Adapting SATB pieces for equal voices
  • RobertRobert
    Posts: 343
    My all-male schola would like to learn more polyphony. We're beginners when it comes to this stuff, so we like easier pieces. There is much more selection in the repertoire for SATB than there is for various combinations of tenor and bass. I have heard a number of SATB pieces successfully adapted for men's voices, and we've experimented with this a bit. Sometimes the results are interesting; sometimes it just sounds wrong. Anyone have any hints for doing this? Any experience with particular selections that lend themselves to this kind of adaptation?
  • There is so much ATTB material out there. Why not just use that?

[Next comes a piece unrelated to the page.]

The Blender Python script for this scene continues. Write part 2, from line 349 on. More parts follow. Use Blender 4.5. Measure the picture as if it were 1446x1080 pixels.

  • You might want to take a look at the book of trios posted right here at the Sacred Music website:

    Secunda Anthologia Vocalis

    Great collection of fairly simple duo/trio polyphony that you can adapt for your schola. A bit of work and you'll be adding some wonderful things to your repertoire.
  • Jan
    Posts: 242
    Robert's question is a good one. Same goes for adapting SAB pieces to all male voices.
  • incantuincantu
    Posts: 989
    The performance notes in the "Chester" motet books (at least one volume is for three voices) give suggestions for adapting ATB pieces to SAB, TBB, etc. Four part pieces are going to be more difficult without one very low bass and a soprano (as opposed to alto) countertenor (or falsettist). I would not suggest attempting to drop any parts an octave in relation to the other parts, although some 20th century composers have arranged their own music (mostly homophonic) this way. Resources like the St. Gregory hymnal and the Pius X hymnal have lots of music for equal voices. I would also encourage improvised or composed organum to add variety to the chant. There are some great source materials from the various historical style periods describing how to do this (since you can't always find it written out). The wikipedia article on organum (I know!) is actually not a bad place to start.

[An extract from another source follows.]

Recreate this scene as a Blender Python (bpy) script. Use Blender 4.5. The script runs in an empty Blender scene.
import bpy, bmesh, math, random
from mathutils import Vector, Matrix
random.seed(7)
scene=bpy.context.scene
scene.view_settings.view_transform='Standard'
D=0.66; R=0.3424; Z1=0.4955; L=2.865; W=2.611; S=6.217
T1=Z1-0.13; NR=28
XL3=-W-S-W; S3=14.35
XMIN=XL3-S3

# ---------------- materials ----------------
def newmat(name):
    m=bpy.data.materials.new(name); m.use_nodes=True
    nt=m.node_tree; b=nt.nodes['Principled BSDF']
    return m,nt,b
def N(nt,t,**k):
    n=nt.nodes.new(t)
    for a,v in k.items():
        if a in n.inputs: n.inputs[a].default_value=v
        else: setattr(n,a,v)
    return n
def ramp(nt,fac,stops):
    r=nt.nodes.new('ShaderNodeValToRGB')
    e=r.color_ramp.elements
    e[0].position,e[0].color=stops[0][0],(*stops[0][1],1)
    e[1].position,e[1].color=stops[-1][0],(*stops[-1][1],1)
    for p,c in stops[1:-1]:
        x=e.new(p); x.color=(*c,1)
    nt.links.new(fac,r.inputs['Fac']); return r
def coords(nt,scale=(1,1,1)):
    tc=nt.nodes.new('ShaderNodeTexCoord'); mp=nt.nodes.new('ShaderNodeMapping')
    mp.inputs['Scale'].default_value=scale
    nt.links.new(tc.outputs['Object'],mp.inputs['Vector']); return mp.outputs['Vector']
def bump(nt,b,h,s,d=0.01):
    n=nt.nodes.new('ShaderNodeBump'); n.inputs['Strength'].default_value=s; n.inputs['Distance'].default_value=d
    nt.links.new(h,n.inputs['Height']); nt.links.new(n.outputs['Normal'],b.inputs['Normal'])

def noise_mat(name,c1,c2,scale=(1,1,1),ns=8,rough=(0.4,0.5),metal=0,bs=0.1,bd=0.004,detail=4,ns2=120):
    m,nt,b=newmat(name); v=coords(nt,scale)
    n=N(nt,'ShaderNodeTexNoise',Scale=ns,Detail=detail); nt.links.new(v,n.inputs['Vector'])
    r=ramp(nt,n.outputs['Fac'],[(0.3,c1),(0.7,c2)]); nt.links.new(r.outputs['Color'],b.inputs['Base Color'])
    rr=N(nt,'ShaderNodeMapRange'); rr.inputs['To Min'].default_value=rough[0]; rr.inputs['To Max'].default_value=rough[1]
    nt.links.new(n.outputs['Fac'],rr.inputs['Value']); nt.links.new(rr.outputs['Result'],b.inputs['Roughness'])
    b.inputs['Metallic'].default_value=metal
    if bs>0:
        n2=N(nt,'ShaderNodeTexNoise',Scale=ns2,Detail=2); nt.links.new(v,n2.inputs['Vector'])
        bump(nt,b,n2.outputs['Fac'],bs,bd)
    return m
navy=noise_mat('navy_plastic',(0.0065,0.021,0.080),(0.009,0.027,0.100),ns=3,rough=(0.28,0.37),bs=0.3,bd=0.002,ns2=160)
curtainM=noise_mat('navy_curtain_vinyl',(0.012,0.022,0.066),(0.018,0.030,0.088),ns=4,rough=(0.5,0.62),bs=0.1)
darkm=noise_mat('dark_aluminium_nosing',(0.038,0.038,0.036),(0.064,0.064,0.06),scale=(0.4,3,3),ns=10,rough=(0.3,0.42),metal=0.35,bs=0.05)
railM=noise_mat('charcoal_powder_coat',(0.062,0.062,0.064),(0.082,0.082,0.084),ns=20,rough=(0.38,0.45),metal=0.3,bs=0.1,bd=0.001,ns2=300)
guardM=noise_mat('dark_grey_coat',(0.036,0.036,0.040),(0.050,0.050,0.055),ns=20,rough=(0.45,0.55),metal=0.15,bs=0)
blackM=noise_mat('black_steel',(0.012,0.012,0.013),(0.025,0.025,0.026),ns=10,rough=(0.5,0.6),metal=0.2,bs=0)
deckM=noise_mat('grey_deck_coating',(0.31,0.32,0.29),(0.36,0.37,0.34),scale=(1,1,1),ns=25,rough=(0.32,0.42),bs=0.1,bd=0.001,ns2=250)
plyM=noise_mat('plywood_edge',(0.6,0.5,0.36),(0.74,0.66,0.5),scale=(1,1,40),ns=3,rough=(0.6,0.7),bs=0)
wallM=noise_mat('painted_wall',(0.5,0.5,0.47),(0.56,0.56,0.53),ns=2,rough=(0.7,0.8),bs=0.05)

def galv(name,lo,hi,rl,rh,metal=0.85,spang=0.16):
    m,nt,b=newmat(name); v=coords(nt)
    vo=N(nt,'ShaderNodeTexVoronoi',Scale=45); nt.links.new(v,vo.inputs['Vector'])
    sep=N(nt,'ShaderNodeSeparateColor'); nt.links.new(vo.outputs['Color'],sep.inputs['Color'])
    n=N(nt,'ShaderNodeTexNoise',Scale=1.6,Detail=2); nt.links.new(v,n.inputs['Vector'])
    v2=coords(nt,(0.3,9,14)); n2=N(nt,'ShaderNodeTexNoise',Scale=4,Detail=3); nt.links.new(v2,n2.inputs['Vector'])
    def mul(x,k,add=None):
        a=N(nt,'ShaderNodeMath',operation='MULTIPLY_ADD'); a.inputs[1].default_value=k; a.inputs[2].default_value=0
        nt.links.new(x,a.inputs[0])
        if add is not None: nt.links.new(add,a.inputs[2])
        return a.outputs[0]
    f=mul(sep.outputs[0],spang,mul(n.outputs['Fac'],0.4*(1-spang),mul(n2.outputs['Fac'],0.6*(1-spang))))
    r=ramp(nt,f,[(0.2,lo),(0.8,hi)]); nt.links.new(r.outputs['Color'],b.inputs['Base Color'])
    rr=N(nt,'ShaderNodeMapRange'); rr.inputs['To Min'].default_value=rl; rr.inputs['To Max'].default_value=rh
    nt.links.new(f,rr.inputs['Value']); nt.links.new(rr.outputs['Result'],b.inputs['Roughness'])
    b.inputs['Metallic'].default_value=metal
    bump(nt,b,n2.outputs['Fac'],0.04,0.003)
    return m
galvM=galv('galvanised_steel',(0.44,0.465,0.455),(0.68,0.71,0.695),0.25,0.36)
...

  • Three of us will be singing an AAT trio of Palestrina's Jesu, Rex Admirabilis at Communion for our church's 9/11 Memorial Mass. Very simple to pick up although, as with all "simple" music, very simple to mess up too.
  • G
    Posts: 1,401
    Almost all of the genuinely liturgical music I found in my choir loft when I began, (as opposed to the pretty, ballady, sentimental, vaguely religious stuff obviously bought over the past 30 or 40 years,) is for male-only voices, presumably because of that other motu proprio...
    There is quite a bit of good stuff (though you'll have to sift wheat from cra--, I mean, chaff,) in various old anthologies edited by Rev Carlo Rossini, Oreste Ravanello and others, usually published by J Fischer or McLaughlin Reilley, (sp?) and available through www.abebooks.com
    It's almost all public domain, you no problem copying it (which is good, because there seem to be an awful lot of tiny, tiny books.)

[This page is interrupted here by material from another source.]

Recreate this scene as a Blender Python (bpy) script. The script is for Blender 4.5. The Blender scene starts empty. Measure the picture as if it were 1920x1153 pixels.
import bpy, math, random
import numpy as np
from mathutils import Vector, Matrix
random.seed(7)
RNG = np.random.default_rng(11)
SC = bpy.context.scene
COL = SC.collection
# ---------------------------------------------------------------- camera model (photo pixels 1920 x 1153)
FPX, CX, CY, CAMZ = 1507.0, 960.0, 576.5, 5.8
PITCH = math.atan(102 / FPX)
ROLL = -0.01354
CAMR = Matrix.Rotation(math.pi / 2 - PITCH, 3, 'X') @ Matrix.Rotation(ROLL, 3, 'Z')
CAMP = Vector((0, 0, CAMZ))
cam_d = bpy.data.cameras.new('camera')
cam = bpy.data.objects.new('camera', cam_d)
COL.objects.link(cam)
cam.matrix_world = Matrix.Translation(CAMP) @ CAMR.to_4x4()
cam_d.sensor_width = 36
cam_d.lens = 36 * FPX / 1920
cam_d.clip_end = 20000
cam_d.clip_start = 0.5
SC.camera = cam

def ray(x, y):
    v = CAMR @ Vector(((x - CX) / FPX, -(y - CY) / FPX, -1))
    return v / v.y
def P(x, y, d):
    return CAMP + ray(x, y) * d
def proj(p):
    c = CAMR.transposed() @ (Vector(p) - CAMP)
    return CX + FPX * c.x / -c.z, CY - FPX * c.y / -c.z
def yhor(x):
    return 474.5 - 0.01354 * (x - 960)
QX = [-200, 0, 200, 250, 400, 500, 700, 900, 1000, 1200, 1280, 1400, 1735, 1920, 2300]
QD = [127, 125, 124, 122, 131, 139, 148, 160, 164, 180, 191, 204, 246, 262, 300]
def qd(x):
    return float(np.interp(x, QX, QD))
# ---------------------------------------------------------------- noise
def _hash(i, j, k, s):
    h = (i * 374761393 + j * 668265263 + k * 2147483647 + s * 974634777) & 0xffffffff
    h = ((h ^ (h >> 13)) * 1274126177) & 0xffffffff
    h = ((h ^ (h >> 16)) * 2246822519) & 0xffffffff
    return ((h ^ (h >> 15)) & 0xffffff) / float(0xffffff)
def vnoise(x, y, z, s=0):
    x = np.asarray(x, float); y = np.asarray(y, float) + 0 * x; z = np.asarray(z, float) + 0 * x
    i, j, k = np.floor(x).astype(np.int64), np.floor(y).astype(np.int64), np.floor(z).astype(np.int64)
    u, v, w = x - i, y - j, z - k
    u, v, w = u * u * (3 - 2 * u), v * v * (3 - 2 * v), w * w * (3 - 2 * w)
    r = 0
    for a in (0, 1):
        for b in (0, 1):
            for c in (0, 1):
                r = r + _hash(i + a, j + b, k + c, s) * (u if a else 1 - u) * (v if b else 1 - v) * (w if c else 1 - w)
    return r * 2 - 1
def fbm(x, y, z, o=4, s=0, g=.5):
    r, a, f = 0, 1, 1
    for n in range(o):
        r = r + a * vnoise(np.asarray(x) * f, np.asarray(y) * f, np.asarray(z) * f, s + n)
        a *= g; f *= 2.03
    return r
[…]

    If you want specific titles, I can make more careful notes when I go to the loft tmw.

    (Save the Liturgy, Save the World)
  • While I agree with Jeffrey in principle, it is possible to find (or make) arrangements of choral classics, for various voicings, that are respectable (if not necessarily brilliant). An example, Byrd's Ave Verum Corpus arranged for TBB, is available, if you're interested.